Emergence of Quantised Representations Isolated to Anisotropic Functions

TL;DR

This paper introduces a new method to analyze how discrete representations emerge in autoencoders, revealing that certain symmetries in activation functions induce quantization, which impacts interpretability and reconstruction quality.

Contribution

The study demonstrates how specific algebraic symmetries in activation functions lead to quantized representations, providing a novel tool and causal understanding of representation discretization.

Findings

Discrete symmetries induce quantization in representations

Quantization correlates with increased reconstruction error

Symmetries influence the emergence of interpretable discrete codes

Abstract

Presented is a novel methodology for determining representational structure, which builds upon the existing Spotlight Resonance method. This new tool is used to gain insight into how discrete representations can emerge and organise in autoencoder models, through a controlled ablation study that alters only the activation function. Using this technique, the validity of whether function-driven symmetries can act as implicit inductive biases on representations is determined. Representations are found to tend to discretise when the activation functions are defined through a discrete algebraic permutation-equivariant symmetry.
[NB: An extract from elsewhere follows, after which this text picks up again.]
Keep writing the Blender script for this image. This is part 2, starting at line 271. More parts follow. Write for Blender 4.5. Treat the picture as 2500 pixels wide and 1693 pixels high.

In contrast, they remain continuous under a continuous algebraic orthogonal-equivariant definition. This confirms the hypothesis that the symmetries of network primitives can carry unintended inductive biases, leading to task-independent artefactual structures in representations. The discrete symmetry of contemporary forms is shown to be a strong predictor for the production of symmetry-organised discrete representations emerging from otherwise continuous distributions -- a quantisation effect. This motivates further reassessment of functional forms in common usage due to such unintended consequences. Moreover, this supports a general causal model for a mode in which discrete representations may form, and could constitute a prerequisite for downstream interpretability phenomena, including grandmother neurons, discrete coding schemes, general linear features and a type of Superposition. Hence, this tool and proposed mechanism for the influence of functional form on representations may provide insights into interpretability research. Finally, preliminary results indicate that quantisation of representations correlates with a measurable increase in reconstruction error, reinforcing previous conjectures that this collapse can be detrimental.